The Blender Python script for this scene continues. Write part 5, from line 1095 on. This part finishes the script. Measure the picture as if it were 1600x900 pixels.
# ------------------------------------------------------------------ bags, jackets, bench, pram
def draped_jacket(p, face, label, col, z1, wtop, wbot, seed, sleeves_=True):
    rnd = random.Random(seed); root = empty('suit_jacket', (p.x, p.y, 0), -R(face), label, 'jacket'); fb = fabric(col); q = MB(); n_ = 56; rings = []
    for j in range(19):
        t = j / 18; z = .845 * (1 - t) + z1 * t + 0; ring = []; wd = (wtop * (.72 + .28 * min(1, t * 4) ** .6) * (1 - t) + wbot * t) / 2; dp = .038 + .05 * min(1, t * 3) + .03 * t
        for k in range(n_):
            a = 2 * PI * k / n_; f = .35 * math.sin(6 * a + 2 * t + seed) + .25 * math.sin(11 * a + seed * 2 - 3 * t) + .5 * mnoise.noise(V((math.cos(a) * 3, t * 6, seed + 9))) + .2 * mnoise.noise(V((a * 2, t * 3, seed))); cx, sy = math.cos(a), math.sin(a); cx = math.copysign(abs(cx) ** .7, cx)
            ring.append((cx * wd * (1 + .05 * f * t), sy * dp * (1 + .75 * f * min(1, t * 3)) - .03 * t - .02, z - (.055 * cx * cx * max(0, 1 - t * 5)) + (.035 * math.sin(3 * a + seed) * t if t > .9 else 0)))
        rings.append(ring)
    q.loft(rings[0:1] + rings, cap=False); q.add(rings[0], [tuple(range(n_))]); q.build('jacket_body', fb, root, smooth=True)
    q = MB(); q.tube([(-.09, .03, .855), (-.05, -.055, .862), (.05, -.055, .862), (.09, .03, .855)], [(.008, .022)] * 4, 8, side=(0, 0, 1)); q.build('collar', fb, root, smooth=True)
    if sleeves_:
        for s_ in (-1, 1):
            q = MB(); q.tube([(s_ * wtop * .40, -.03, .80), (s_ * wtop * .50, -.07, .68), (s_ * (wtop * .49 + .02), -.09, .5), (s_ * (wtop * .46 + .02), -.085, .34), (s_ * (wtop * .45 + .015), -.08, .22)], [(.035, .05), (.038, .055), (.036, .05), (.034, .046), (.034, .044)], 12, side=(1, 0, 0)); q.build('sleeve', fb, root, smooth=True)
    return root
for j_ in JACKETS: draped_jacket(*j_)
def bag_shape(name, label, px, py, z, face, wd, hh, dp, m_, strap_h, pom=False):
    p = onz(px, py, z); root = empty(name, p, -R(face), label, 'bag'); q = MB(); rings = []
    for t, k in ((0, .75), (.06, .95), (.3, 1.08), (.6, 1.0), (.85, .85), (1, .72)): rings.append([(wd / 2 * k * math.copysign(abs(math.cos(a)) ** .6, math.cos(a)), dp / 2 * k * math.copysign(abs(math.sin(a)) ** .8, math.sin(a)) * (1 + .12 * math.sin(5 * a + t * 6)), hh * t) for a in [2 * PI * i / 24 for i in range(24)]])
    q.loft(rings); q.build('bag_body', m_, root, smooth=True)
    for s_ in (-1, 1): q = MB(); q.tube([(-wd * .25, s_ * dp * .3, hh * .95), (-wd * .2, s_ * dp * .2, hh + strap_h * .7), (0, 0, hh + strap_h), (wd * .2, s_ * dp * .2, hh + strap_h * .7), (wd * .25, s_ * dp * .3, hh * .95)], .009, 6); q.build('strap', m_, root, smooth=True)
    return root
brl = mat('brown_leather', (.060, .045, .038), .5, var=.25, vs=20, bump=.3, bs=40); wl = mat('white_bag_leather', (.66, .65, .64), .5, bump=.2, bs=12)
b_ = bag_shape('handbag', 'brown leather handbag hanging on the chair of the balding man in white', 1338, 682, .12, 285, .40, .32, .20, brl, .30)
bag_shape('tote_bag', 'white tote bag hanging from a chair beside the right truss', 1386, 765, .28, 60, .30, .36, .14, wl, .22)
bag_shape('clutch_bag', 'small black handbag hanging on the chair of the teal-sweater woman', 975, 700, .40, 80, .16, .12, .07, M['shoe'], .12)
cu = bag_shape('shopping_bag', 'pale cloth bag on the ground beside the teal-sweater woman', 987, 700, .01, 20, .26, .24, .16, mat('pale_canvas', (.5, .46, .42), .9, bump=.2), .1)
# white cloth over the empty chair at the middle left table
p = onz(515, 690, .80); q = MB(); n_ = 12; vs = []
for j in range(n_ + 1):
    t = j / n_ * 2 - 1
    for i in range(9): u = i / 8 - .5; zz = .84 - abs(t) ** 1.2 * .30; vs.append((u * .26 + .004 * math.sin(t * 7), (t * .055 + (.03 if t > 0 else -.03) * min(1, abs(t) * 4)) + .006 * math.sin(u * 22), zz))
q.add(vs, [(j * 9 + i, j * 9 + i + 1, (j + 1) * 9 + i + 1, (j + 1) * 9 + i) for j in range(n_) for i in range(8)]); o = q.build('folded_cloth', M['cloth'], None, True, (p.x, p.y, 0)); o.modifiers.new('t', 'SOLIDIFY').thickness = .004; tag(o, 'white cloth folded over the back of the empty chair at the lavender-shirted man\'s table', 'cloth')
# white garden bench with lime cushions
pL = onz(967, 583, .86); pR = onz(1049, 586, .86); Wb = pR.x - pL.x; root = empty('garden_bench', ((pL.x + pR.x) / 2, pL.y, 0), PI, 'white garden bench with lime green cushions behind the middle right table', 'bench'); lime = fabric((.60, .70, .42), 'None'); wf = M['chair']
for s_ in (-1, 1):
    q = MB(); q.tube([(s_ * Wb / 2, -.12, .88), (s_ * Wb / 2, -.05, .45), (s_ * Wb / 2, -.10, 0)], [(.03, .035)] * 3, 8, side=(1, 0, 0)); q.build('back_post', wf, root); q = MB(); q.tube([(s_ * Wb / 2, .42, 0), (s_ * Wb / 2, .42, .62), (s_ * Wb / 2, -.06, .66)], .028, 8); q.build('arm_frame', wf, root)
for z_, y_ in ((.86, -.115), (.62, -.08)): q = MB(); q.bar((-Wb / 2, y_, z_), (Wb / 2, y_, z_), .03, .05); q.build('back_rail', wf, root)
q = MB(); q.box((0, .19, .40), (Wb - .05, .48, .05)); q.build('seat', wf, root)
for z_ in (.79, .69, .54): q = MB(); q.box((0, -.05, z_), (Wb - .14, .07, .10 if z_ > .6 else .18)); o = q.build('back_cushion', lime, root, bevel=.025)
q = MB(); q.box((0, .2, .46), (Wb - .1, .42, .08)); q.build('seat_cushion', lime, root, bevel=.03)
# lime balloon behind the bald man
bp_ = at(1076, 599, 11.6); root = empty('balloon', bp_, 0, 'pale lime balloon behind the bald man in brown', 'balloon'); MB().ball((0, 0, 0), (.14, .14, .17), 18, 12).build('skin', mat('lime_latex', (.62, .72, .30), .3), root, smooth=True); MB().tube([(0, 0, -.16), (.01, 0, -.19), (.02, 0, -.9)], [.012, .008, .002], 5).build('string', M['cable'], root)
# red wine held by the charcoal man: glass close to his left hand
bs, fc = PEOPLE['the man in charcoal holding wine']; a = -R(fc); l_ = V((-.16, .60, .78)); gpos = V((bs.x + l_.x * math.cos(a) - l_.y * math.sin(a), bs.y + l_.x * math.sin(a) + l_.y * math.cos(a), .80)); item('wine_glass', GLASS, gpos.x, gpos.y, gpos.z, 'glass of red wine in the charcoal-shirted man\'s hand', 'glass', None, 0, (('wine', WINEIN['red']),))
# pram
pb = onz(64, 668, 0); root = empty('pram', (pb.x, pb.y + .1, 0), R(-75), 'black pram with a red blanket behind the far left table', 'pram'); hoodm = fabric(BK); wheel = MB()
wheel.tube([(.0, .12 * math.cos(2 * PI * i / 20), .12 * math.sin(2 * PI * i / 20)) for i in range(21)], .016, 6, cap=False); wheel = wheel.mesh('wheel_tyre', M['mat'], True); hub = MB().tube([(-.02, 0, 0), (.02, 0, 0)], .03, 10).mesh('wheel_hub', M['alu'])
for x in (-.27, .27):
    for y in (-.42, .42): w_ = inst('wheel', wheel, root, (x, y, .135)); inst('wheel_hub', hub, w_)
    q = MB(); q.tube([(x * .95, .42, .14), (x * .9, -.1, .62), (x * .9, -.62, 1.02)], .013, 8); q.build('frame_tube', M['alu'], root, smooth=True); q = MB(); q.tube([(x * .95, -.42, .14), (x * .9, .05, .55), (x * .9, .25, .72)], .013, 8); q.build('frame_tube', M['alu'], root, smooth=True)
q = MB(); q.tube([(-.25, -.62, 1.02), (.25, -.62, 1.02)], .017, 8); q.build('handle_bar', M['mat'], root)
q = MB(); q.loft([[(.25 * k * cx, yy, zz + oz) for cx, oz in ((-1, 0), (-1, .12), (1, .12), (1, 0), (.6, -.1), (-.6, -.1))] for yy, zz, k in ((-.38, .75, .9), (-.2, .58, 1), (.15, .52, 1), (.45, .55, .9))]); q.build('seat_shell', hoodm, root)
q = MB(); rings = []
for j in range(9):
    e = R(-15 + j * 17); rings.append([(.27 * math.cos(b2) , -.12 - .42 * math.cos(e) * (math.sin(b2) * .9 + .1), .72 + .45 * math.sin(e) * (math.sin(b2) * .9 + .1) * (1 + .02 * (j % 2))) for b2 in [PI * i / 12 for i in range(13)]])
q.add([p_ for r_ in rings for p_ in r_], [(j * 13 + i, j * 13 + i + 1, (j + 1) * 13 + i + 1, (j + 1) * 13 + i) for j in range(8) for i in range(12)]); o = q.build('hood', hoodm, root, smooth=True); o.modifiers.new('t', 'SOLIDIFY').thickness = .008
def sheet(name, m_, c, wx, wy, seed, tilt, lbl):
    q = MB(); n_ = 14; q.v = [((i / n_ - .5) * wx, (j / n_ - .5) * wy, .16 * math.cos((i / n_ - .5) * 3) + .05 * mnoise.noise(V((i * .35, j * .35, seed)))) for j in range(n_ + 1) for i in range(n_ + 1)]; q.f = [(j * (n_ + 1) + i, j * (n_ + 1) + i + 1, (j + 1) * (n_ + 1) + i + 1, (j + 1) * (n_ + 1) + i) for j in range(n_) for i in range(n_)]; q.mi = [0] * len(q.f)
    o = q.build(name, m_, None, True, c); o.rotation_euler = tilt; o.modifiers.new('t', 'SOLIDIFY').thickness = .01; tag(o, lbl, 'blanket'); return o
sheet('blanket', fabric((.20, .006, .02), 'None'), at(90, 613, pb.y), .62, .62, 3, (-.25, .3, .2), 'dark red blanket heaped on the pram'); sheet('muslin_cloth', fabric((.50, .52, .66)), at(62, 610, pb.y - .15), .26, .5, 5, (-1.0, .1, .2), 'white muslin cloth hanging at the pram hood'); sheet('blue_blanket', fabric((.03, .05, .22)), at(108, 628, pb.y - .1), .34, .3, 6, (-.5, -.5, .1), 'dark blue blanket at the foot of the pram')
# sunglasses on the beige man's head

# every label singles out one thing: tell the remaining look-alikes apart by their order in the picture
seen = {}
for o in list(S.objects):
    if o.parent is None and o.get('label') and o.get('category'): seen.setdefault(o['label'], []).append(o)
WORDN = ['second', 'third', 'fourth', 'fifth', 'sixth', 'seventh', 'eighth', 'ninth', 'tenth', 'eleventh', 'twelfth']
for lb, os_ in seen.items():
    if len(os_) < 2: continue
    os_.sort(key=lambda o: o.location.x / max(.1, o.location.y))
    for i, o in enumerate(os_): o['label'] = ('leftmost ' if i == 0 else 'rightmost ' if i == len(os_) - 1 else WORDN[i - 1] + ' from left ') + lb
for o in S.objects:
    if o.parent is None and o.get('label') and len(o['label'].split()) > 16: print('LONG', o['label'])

+===+

Select and copy each line from the data that includes the word "picture".

The Blender Python script for this scene continues. Write part 5, from line 1095 on. This part finishes the script. Measure the picture as if it were 1600x900 pixels.
# every label singles out one thing: tell the remaining look-alikes apart by their order in the picture